Who this book probably isn't for: crocheters that don't like afghans. But there are seriously afghans for all levels in this book, so if you like afghans, go for it!

A note on this book: I've heard from Deb that there are a whopping 5-1/2 pages of corrections to patterns in this book. Yikes. Crocheter beware. I'm still going to use the book, but you might want to ask for corrections before you start a big project.

Vanna's Favorite Gift Afghans

This is another I had briefly perused at craft shops, so I had a good idea what to expect when it arrived.

Forty-five afghans, with suggestions for occasions (from "Welcome, Neighbor" to "Mother's Day"), fill this book. There are various types of afghans - they're not all mile-a-minute, though there are a few. While all of the afghans are lovely, they all seem as though they would work up fairly quickly, making them fun (no time to get bored by a simple pattern) and easier to part with for the recipient for whom the afghan was intended!

I will definitely be making the "Double Wedding Ring" afghan, and I'm sure it won't be the only one.

Who this book might not be for: crocheters that prefer more intricate, challenging and/or unique afghans.
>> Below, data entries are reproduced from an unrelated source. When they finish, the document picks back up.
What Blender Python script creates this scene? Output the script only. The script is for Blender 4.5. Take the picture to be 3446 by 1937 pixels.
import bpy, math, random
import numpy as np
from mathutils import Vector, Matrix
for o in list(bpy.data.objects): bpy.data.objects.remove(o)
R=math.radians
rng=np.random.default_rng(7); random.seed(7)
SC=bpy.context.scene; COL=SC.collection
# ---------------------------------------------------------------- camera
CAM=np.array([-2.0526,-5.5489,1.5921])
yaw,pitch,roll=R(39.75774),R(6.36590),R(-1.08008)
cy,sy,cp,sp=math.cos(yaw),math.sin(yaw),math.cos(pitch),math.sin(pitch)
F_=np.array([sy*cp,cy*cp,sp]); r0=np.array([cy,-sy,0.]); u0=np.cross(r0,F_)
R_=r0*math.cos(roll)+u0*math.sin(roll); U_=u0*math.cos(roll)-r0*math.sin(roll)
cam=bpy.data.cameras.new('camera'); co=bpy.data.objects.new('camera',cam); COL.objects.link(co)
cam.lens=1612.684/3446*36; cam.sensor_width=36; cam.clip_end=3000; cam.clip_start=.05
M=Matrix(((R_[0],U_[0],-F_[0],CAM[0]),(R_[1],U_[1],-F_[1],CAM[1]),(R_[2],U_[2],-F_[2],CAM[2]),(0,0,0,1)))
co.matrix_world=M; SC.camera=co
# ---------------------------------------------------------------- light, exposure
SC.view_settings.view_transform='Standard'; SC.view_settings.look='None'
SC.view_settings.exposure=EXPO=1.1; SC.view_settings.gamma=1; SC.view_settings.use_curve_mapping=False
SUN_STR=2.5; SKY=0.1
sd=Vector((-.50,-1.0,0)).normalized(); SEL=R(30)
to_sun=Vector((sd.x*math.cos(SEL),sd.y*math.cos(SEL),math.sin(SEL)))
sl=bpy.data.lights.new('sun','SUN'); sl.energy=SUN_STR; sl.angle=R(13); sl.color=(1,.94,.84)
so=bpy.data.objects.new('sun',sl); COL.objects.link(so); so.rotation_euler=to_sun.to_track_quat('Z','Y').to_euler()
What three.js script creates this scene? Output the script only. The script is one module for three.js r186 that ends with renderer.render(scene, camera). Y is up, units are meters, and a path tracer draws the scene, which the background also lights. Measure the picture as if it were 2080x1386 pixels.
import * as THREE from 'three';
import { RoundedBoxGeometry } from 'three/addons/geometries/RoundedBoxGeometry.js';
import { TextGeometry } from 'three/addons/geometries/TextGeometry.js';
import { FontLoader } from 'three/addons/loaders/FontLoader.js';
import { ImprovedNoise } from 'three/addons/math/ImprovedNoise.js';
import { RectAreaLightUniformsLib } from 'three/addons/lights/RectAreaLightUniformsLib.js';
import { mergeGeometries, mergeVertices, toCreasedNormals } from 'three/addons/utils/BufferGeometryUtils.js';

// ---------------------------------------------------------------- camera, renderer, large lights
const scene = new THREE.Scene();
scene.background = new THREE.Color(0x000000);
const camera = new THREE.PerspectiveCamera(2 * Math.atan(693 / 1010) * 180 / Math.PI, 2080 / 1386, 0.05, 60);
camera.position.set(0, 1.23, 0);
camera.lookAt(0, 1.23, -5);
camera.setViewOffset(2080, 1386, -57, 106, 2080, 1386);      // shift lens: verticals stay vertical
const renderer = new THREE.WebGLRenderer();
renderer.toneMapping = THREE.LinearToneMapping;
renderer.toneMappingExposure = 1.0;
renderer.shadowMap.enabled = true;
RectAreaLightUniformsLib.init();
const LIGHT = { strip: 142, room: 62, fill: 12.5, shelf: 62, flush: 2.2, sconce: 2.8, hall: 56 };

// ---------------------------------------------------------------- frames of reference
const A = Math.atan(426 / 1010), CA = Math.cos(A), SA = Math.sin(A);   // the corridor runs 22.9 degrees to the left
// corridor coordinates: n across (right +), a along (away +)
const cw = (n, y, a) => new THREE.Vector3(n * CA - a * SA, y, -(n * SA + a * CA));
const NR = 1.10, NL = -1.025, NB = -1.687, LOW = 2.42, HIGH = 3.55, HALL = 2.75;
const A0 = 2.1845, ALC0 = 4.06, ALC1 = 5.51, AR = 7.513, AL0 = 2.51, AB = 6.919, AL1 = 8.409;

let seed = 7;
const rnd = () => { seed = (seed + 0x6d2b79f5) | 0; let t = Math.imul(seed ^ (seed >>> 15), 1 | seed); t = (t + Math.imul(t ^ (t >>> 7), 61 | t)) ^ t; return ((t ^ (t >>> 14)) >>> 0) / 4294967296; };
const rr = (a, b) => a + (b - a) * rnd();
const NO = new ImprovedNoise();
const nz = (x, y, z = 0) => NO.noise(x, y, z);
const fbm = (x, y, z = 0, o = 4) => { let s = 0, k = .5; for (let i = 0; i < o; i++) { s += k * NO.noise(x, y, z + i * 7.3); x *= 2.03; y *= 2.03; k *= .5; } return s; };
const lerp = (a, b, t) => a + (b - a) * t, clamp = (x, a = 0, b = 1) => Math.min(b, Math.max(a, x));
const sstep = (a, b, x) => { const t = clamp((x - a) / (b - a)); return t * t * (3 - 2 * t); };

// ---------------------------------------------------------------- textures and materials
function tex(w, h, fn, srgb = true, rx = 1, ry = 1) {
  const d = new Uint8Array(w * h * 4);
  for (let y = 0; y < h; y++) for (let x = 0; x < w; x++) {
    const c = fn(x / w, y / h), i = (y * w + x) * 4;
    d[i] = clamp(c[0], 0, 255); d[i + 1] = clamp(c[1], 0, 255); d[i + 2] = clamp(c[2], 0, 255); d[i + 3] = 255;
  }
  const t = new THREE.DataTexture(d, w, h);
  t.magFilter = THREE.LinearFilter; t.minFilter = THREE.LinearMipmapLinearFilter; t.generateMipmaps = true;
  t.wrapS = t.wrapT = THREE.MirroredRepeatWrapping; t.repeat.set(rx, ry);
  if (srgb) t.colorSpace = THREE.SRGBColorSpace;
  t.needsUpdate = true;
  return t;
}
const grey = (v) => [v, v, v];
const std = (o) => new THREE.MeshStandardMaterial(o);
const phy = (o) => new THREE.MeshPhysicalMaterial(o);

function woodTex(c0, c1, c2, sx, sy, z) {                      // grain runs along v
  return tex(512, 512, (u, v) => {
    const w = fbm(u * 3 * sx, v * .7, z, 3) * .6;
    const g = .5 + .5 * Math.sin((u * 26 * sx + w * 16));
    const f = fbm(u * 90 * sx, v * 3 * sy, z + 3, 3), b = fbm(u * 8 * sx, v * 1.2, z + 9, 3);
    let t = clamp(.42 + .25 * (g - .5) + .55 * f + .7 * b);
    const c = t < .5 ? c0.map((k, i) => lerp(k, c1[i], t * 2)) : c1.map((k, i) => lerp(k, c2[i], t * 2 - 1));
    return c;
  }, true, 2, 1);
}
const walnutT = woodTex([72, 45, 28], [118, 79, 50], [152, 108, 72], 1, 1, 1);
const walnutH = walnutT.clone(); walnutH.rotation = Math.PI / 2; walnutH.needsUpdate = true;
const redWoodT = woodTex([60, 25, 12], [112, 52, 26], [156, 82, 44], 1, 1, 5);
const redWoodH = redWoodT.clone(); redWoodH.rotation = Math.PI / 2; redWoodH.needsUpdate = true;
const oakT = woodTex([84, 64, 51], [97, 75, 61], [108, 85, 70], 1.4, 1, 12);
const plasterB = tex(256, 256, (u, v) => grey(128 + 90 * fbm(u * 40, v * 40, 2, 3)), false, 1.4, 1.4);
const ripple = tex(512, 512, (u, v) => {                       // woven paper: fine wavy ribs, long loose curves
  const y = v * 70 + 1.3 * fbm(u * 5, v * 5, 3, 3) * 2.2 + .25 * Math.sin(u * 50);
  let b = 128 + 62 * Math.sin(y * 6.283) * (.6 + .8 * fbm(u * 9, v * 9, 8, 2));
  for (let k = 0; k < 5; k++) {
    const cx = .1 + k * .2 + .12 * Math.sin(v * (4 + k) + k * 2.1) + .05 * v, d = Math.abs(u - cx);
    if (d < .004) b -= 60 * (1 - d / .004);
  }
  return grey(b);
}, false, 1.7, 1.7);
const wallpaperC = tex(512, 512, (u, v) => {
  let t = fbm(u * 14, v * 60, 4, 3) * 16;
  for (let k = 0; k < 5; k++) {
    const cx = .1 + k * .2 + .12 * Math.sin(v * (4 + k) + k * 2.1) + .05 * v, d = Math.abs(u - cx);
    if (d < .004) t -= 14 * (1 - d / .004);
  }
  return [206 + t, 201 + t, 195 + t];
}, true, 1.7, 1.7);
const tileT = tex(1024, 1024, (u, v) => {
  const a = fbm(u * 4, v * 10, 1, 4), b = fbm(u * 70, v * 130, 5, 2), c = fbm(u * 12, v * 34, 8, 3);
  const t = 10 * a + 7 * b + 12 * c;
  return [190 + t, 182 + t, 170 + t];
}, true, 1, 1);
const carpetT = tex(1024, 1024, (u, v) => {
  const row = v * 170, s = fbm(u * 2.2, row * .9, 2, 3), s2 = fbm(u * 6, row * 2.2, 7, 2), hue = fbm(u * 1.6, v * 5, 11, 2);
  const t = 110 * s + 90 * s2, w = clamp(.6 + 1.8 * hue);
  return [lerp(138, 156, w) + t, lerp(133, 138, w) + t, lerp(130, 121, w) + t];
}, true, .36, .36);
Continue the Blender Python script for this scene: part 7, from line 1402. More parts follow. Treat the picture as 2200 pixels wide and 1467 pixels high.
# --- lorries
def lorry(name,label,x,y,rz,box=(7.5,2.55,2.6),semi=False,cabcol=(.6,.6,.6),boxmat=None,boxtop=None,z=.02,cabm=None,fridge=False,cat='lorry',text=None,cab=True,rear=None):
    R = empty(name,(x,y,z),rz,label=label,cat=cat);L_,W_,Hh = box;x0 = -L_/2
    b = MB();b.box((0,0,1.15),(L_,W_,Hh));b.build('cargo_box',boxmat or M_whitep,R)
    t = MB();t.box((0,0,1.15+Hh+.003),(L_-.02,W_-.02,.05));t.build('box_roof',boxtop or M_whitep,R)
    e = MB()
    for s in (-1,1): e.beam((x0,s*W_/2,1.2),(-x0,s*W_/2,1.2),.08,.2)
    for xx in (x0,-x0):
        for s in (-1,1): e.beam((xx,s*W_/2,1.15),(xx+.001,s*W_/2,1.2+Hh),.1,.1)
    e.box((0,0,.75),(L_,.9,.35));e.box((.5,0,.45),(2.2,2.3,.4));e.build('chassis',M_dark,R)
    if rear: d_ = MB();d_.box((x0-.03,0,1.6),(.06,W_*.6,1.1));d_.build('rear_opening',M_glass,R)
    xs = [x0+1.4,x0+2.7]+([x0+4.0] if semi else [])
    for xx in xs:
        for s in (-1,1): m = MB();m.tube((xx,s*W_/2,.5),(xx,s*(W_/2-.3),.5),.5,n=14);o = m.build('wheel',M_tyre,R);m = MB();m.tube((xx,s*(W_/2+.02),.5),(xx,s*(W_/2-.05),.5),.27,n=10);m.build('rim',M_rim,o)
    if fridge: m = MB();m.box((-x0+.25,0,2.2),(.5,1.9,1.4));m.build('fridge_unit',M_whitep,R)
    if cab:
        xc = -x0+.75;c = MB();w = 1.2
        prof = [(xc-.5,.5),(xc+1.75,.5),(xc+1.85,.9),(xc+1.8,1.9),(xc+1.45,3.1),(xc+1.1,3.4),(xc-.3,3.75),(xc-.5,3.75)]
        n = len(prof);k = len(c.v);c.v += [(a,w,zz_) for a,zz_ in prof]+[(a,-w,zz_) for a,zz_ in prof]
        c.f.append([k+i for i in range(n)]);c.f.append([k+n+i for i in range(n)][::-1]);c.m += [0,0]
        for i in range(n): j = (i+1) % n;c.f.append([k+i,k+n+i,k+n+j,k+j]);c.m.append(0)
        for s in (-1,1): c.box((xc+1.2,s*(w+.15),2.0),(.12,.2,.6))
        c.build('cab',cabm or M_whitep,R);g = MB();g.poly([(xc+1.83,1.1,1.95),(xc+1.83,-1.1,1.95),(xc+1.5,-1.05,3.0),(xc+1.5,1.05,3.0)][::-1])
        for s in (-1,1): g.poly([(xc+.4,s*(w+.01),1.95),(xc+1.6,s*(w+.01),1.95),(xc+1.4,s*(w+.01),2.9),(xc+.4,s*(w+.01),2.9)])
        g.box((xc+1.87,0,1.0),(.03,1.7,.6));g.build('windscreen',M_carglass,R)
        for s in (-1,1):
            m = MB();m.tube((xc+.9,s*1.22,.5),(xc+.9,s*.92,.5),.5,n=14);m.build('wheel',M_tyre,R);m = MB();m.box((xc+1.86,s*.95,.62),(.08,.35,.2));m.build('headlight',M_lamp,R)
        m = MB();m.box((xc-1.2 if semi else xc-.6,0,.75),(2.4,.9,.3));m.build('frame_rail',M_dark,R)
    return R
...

Woman's Day Prize Winning Afghans

This was listed under "crochet" in the card catalog, but when I got it I realized that's only half true. About 50 percent of the book is actually knitted afghans. Great for "ambifiberous" crafters, but not for me. I guess I'll just say that I liked checking it out from the library for ideas, and if I had it I wouldn't be throwing it out, but I wouldn't buy it new (I'm not sure I even could; it came out in 1988). Also, quite a few of the afghans were the "Cross stitch on the afghan stitch" variety, and I find that oh so tedious.

Who this book might not be for: people like me., Narrow, I know, but I'm tired of this book and am ready to take it back.

I hope these reviews are helpful to a few. I know I always enjoy hearing pros and cons of new-to-me books from fellow crocheters!

Additional disclaimer: I haven't actually made any of the afghans from these books yet, so I can't speak to full accuracy of patterns.